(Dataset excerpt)

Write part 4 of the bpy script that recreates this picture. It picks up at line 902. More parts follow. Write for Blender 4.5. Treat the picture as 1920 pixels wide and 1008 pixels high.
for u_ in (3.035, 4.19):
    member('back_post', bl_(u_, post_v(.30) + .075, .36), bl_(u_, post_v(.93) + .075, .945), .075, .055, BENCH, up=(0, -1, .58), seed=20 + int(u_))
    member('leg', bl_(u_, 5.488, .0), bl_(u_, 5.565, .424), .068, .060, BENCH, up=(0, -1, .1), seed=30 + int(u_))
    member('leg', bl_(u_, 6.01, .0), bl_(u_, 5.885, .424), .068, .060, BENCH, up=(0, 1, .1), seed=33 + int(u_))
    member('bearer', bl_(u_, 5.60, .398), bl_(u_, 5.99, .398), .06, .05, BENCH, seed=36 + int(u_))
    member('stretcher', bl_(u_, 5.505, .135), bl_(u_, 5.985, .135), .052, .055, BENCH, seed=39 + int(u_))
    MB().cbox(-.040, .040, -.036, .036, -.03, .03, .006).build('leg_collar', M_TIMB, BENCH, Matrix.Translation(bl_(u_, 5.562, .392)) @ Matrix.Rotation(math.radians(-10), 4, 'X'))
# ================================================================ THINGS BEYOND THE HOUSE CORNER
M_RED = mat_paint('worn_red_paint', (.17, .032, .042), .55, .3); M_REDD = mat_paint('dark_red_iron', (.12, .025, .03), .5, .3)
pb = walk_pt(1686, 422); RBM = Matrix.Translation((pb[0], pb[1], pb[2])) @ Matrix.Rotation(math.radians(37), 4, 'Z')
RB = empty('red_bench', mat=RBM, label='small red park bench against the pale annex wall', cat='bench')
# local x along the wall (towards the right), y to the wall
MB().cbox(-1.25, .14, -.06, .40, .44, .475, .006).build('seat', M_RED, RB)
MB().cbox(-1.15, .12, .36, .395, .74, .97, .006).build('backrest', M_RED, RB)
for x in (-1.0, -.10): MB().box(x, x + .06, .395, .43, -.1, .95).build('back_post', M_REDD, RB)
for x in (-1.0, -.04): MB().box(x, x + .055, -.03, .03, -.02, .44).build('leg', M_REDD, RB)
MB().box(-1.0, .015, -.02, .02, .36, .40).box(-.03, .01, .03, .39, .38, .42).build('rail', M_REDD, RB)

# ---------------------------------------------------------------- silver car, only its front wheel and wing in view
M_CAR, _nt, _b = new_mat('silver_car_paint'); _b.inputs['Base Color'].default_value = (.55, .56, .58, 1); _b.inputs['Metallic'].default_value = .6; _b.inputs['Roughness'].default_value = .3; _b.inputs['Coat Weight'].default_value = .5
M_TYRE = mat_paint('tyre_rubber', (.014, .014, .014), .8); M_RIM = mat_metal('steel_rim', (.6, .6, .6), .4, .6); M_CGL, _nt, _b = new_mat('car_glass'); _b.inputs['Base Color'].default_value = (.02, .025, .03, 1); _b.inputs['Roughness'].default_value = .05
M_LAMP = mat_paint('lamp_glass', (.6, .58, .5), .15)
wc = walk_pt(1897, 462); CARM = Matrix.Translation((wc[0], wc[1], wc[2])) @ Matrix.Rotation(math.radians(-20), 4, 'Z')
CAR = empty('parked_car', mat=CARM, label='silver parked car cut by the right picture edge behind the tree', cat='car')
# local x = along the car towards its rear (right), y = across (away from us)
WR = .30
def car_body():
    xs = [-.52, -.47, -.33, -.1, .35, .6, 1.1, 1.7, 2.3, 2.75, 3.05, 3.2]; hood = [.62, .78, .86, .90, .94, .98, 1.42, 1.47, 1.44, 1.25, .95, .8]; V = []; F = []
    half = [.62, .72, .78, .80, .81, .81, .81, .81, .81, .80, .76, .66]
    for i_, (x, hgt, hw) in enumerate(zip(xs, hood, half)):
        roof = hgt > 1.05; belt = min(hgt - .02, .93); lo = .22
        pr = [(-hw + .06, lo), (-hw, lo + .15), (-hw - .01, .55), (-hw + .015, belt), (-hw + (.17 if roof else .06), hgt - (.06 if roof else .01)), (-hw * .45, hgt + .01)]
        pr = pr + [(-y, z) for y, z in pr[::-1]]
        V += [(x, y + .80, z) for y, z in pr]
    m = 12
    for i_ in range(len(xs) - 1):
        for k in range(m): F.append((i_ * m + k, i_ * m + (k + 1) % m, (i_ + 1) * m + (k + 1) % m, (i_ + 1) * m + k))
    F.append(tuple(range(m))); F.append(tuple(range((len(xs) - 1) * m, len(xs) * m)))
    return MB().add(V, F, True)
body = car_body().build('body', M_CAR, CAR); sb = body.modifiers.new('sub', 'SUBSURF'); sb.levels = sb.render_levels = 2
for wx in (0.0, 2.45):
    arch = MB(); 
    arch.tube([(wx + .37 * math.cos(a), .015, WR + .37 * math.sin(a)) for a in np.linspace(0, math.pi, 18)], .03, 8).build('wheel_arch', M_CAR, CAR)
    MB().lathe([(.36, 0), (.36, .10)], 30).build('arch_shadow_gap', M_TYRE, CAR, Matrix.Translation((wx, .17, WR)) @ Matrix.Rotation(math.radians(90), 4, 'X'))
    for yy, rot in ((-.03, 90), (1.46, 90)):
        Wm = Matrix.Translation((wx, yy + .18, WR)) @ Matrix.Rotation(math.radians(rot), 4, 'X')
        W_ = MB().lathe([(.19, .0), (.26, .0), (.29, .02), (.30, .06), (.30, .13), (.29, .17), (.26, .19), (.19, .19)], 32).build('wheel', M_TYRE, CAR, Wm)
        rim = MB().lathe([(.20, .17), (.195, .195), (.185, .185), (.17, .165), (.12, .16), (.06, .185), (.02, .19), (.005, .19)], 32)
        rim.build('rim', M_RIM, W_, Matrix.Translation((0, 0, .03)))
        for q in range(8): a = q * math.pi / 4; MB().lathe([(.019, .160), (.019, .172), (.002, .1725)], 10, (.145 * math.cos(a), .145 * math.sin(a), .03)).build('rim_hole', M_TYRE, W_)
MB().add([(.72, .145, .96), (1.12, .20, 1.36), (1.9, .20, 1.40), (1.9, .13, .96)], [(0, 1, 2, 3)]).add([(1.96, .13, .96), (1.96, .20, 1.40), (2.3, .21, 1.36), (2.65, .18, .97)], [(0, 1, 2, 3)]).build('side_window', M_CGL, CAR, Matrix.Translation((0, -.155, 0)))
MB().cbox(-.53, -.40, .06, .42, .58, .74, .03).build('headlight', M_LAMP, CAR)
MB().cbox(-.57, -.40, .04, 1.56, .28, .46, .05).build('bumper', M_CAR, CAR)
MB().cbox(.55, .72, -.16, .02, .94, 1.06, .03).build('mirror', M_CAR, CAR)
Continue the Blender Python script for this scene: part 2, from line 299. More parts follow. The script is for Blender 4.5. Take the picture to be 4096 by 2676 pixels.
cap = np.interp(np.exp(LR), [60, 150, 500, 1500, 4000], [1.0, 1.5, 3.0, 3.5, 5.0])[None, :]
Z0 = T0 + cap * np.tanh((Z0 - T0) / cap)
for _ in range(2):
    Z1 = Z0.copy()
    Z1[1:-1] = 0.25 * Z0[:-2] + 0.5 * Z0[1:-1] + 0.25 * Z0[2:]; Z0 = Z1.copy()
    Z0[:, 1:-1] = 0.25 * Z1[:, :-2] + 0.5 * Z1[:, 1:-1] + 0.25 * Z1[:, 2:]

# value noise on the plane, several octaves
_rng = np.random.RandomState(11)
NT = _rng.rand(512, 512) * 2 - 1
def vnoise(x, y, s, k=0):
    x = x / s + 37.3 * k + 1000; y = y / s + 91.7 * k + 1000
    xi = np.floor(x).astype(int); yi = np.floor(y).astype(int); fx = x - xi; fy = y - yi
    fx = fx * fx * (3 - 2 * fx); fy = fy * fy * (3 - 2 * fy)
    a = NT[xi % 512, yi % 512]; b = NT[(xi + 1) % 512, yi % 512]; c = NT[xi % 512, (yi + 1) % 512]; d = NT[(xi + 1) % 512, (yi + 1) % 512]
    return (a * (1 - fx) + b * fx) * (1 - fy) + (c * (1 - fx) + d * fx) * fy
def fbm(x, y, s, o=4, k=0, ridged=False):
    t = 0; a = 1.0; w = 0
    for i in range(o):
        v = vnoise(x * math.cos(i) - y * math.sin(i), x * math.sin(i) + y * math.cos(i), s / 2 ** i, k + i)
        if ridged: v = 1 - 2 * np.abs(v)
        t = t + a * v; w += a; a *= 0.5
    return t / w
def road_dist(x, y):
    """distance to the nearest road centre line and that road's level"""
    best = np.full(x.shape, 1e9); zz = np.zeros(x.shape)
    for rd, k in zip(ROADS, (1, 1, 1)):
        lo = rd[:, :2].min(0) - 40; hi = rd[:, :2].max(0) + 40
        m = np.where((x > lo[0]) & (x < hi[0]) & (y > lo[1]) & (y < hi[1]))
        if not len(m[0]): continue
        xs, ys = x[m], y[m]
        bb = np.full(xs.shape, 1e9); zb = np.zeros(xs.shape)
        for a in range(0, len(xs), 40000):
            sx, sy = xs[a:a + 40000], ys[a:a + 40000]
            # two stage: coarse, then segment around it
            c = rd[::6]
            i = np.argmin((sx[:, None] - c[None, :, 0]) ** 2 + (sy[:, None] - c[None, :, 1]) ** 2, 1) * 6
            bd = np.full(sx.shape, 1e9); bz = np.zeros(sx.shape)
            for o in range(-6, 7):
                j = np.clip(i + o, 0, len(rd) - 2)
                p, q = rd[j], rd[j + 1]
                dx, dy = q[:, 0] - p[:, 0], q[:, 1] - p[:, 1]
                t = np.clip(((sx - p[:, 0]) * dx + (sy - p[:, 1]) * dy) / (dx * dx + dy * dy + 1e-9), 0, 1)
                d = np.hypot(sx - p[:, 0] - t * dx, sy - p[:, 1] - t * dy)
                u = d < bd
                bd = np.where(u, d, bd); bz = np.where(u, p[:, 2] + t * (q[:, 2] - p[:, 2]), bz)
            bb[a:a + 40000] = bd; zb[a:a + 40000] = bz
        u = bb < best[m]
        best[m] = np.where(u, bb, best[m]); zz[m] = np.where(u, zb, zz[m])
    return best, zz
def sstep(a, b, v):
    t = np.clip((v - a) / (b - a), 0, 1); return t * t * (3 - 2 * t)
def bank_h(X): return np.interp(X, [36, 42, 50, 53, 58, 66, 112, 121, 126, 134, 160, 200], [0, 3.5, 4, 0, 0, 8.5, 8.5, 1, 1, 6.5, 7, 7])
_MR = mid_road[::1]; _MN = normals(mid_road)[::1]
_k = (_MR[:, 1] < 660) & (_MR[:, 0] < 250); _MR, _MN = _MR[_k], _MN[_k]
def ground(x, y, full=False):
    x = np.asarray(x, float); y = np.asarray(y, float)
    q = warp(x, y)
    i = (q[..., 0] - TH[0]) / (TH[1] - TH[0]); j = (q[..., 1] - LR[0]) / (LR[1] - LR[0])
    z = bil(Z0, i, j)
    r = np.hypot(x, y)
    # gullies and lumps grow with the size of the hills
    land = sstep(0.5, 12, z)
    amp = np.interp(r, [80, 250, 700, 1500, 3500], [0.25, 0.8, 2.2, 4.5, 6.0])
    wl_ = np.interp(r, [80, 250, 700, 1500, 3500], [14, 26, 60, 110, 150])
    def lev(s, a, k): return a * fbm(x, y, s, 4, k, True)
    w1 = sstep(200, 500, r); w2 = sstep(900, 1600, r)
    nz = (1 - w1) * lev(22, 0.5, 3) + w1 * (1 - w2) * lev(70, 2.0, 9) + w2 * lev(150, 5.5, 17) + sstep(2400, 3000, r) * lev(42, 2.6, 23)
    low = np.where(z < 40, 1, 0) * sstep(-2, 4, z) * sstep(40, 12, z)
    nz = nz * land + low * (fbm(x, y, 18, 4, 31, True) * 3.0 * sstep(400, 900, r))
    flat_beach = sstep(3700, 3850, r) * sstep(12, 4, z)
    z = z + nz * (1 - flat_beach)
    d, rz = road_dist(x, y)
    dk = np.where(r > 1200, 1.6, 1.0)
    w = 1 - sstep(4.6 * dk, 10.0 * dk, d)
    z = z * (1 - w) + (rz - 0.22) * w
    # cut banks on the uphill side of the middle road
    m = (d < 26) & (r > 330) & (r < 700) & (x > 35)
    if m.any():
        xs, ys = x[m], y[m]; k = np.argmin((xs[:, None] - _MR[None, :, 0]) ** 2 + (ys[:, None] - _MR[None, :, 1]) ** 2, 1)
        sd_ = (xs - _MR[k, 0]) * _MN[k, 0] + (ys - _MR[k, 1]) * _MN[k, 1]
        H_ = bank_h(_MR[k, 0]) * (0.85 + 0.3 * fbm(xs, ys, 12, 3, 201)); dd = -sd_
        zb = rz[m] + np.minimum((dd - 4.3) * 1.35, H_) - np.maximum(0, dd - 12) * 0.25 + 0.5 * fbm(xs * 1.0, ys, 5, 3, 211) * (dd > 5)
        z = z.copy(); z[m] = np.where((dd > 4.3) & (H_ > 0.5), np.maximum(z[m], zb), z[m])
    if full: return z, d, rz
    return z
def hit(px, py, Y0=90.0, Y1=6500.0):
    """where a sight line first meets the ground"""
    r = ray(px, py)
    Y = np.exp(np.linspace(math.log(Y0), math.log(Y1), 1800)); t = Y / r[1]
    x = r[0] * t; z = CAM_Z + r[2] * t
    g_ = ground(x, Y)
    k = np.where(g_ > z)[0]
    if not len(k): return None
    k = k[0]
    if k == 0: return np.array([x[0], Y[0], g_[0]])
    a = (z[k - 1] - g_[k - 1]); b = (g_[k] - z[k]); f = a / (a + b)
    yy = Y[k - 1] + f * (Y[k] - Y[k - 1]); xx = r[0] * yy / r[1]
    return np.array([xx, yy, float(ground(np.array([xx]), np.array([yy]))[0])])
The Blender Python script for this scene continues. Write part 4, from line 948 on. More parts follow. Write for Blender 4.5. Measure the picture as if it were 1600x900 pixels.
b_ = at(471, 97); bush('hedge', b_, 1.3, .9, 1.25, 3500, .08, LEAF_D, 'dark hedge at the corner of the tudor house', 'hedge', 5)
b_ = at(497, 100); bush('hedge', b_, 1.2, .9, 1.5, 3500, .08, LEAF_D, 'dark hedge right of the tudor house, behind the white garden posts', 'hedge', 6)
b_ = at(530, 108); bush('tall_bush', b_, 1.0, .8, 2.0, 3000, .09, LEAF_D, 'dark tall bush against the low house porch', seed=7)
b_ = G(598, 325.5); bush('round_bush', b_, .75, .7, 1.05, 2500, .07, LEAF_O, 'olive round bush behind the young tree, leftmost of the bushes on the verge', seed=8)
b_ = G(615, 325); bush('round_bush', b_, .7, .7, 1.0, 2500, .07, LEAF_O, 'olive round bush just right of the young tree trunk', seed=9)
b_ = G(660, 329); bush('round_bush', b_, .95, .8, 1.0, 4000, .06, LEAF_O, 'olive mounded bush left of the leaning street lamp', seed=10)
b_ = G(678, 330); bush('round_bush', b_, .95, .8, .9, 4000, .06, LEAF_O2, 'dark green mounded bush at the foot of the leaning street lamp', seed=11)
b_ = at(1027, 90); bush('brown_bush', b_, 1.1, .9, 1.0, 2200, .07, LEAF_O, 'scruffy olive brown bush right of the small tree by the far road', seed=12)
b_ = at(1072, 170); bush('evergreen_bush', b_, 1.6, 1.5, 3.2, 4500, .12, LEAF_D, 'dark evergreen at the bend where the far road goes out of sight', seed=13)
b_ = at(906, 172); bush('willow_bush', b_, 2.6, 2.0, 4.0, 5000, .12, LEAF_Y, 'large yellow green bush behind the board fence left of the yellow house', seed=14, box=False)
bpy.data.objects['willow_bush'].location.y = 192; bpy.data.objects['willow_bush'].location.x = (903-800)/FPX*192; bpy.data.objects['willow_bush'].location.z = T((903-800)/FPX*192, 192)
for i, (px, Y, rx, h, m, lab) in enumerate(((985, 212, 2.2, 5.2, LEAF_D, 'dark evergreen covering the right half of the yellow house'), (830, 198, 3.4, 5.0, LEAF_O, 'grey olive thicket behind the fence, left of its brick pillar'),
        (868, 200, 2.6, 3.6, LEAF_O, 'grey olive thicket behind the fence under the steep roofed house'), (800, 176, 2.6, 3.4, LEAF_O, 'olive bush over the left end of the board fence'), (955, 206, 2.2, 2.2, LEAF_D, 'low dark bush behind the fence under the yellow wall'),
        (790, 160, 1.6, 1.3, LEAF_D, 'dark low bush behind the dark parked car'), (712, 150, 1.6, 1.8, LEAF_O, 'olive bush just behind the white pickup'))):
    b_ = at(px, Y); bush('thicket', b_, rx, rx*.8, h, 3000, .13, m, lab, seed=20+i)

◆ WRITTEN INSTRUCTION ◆
Give again only the lines from the one bearing "Continue the Blender" through the one bearing "Z0[:, 1:-1] = 0.25", exactly as they stand.

◆ TASK SOLUTION ◆
Continue the Blender Python script for this scene: part 2, from line 299. More parts follow. The script is for Blender 4.5. Take the picture to be 4096 by 2676 pixels.
cap = np.interp(np.exp(LR), [60, 150, 500, 1500, 4000], [1.0, 1.5, 3.0, 3.5, 5.0])[None, :]
Z0 = T0 + cap * np.tanh((Z0 - T0) / cap)
for _ in range(2):
    Z1 = Z0.copy()
    Z1[1:-1] = 0.25 * Z0[:-2] + 0.5 * Z0[1:-1] + 0.25 * Z0[2:]; Z0 = Z1.copy()
    Z0[:, 1:-1] = 0.25 * Z1[:, :-2] + 0.5 * Z1[:, 1:-1] + 0.25 * Z1[:, 2:]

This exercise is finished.